I take possession of a tree in the middle of the dual carriage way/parade route, while Alison roams the route. We dine upon crêpes, chips and a beer. We throw confetti over ourselves each other and anyone else. They throw it over us.



We walked back to the Firenze, had a drink, attempted to make a plan, met and greeted anyone who came in range, then went for a meal with Chris and Frankie round the corner from the hotel.

from the warm February beach you can see the tops of the floats over the houses


Monday Alison and I took one last look around the parade route now perfectly restored to roadway, with the carpet of confetti all but gone.




confetti carpet


one of many mirror selfies!

Train to Pisa, met Juliet and Simon, had the most delicious meal in the restaurant which J and S deemed the most vegetarian friendly. A and I walked back to the train station, following A's phone map, pausing for some poses over the Arno.



The bus to the airport was in a little half gazebo at the other side of the station. I bumped into Emma and co in the baggage search bit, then launched into a massive debate with one of the other travellers on the nature of British West Indian Carnival. I don't think either of us was expecting that! But all that I had been observing and taking part in was beginning to overwhelm [in a good way].


There was over a thousand people between me and passport control. The platform for the Peterboro train was the furthest away. I had given myself one hour and twenty minutes between landing an leaving. I collapsed onto the 8.21 train at 8.19.
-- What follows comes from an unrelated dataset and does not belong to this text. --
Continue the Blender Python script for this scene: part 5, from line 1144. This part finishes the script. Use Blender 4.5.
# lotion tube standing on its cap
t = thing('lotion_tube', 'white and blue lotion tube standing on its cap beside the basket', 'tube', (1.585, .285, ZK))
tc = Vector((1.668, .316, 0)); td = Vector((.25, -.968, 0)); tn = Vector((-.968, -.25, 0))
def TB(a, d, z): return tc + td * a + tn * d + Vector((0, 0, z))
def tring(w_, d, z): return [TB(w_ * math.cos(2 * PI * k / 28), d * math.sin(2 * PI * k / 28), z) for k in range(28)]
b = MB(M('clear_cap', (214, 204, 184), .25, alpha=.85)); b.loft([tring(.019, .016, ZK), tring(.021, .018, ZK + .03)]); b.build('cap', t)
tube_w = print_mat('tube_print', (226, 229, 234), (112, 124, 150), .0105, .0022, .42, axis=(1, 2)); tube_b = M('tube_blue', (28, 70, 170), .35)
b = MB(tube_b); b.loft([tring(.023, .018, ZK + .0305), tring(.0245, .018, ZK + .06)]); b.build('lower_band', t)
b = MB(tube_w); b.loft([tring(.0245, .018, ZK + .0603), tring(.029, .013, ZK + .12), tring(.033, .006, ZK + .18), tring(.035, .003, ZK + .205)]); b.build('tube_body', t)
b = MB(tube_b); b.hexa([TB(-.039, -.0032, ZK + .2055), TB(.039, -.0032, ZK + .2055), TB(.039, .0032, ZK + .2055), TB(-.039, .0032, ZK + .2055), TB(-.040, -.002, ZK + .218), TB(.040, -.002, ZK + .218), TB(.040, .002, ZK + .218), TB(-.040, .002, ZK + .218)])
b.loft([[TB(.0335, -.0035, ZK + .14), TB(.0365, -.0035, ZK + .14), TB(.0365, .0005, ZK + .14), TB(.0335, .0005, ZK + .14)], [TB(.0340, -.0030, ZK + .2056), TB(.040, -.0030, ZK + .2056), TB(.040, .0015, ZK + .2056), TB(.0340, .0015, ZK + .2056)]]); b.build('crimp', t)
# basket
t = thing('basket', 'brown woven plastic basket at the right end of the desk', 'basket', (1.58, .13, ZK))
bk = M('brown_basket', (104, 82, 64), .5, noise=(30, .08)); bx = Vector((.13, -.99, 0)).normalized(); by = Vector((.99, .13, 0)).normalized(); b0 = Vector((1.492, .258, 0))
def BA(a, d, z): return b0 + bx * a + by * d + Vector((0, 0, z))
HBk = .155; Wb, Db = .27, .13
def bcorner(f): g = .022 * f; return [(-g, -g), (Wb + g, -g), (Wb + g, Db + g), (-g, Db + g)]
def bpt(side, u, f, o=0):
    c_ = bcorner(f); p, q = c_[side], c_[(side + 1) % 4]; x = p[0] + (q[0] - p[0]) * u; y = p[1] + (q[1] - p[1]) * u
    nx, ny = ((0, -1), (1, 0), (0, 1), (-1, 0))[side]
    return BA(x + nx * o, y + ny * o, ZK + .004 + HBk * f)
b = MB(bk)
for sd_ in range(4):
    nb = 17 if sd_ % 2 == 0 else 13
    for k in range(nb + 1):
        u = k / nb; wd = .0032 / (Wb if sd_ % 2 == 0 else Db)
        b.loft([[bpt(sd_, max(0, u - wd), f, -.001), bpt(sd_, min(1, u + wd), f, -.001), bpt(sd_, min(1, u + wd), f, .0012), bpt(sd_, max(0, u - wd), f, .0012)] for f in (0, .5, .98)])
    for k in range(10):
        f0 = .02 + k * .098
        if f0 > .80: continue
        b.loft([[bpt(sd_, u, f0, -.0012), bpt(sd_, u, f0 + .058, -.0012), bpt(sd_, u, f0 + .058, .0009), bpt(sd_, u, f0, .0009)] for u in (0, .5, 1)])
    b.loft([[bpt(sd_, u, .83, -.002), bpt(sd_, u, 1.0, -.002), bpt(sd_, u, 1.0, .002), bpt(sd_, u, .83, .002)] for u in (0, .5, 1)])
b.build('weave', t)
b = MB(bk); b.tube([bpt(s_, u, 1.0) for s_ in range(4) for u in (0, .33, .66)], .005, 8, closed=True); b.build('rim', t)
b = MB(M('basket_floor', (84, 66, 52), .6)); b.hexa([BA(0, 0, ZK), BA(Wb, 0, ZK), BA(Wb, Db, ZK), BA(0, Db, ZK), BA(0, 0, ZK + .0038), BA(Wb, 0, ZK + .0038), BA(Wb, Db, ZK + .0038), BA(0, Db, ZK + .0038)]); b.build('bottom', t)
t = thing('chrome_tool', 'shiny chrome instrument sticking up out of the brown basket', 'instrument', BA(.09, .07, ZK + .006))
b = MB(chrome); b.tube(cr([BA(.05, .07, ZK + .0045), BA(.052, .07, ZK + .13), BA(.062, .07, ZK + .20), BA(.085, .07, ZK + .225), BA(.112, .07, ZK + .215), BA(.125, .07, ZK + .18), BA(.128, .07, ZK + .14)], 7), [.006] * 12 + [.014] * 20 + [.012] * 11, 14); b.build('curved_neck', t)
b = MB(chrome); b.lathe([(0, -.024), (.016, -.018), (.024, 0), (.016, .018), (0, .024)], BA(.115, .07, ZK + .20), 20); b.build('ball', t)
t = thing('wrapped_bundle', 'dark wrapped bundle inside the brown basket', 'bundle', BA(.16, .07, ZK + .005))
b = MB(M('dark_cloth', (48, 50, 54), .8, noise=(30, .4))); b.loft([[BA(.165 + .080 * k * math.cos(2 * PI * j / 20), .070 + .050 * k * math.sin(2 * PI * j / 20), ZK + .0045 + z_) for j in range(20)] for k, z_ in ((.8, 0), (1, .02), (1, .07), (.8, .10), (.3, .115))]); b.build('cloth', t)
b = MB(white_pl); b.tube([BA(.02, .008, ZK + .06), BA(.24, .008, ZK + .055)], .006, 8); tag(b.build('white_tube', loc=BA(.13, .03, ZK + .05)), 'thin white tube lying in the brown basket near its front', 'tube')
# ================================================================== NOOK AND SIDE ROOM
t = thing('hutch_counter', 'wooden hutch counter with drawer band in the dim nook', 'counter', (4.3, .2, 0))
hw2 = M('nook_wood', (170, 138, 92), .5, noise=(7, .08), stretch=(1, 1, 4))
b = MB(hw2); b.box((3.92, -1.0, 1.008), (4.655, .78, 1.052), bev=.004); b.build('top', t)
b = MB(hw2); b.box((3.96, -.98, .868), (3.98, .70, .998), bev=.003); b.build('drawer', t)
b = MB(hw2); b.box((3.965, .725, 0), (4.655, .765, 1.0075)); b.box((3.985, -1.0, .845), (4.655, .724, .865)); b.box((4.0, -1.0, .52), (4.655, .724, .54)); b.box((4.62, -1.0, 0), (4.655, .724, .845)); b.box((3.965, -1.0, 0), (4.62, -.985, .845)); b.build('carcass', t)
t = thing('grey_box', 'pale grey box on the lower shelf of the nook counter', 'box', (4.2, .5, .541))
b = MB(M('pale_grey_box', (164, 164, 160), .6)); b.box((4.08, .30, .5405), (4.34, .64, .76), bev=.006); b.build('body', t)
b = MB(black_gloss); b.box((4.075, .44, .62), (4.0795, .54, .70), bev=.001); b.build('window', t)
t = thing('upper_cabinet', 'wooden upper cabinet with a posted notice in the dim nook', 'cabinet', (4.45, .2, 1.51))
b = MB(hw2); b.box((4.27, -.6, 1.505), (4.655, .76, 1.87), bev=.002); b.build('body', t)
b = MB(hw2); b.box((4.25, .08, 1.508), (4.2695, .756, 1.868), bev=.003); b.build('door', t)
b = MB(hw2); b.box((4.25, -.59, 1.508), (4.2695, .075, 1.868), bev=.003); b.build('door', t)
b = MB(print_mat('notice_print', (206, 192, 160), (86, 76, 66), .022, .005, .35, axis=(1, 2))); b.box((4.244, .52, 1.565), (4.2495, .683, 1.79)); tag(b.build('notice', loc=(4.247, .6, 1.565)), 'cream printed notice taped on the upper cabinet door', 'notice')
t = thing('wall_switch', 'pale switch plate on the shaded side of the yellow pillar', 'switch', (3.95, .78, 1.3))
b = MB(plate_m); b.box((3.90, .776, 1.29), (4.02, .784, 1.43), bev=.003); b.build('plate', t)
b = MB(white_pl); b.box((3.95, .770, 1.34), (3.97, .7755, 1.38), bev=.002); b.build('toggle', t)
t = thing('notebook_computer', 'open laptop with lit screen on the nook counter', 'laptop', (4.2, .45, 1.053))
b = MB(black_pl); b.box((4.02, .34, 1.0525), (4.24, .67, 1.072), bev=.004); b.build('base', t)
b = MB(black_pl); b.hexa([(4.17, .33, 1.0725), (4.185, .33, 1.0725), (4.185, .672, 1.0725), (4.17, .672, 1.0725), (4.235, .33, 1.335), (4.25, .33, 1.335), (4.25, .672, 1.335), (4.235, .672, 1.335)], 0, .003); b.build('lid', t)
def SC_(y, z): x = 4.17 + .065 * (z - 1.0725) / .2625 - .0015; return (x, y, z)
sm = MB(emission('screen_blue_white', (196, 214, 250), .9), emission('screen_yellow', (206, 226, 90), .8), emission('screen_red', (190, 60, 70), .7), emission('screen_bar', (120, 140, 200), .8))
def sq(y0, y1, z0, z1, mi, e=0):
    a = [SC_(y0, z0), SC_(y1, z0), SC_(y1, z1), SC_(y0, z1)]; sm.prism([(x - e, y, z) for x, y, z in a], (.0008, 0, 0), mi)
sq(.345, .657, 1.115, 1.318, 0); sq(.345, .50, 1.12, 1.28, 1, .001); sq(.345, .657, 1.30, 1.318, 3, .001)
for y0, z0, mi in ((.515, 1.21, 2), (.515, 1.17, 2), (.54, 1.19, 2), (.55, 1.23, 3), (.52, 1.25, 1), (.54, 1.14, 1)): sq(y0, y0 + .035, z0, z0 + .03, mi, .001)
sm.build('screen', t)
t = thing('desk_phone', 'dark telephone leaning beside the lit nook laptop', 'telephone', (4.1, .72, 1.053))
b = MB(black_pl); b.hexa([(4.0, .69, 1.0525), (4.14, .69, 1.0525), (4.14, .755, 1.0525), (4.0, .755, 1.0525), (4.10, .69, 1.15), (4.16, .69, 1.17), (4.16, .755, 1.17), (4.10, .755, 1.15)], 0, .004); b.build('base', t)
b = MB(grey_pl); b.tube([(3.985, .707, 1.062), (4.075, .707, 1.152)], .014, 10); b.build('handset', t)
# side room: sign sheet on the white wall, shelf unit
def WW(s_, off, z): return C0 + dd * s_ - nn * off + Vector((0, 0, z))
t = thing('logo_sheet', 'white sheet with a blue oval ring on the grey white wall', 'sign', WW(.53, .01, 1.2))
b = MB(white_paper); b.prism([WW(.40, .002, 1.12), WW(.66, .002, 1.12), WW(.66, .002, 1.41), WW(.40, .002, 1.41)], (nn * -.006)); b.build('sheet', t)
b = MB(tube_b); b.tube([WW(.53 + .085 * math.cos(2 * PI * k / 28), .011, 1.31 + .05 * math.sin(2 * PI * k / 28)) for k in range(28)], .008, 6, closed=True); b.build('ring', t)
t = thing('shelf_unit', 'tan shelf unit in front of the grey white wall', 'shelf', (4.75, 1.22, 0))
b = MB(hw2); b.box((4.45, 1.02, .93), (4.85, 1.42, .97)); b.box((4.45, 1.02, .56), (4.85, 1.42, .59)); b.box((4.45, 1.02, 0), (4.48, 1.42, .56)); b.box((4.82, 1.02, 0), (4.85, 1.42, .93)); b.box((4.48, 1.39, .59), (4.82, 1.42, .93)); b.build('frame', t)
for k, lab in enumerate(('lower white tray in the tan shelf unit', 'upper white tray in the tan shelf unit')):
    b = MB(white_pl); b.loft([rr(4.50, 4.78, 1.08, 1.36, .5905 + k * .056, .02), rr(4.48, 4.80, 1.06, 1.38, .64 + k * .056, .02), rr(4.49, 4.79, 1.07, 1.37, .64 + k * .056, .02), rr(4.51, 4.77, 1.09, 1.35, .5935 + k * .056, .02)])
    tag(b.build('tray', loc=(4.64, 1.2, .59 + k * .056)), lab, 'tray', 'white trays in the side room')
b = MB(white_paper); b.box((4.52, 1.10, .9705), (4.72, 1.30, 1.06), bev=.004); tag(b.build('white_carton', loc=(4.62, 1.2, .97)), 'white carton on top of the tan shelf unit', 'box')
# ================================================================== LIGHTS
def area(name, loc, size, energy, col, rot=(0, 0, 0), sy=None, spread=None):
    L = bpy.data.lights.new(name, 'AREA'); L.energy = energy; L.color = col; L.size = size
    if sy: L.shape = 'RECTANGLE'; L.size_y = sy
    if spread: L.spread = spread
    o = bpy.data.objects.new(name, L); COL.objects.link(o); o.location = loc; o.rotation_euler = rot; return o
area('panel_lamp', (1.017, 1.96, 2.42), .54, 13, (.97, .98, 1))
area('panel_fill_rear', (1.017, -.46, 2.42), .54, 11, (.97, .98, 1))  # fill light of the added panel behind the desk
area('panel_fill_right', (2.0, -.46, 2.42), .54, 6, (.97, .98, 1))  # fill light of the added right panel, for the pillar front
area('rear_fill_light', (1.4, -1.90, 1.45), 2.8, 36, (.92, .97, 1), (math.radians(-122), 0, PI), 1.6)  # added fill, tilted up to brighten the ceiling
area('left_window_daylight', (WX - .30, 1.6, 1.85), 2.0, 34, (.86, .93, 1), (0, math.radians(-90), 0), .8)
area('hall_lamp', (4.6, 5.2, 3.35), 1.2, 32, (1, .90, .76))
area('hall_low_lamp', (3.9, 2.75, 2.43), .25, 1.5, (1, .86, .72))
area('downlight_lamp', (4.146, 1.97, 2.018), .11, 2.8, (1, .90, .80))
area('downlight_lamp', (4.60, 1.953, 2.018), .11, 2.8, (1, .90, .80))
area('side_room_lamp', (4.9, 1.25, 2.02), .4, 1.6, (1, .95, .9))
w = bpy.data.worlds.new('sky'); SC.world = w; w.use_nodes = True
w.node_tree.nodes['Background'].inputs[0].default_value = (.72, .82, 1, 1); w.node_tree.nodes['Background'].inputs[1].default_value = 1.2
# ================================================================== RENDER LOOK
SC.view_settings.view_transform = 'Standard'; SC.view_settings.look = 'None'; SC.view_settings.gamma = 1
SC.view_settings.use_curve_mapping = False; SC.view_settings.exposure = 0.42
Now that Doris had taken herself off or blown herself out, Peterborough Station was back to normal - all cafes closed. I peeped out into the street and was directed to a tiny little kiosk, bought the best cup of tea ever, and an indifferent but warm cheese and onion pasty (it was fuel).

It is the end of February. The sign for the next station gets stuck most appropriately - see pic. Arrive at Leeds just past midnight, and then, as I get out of the taxi at 12.30 I remember I didn't take any keys! Took ages to wake them all.
It was the penultimate day in February!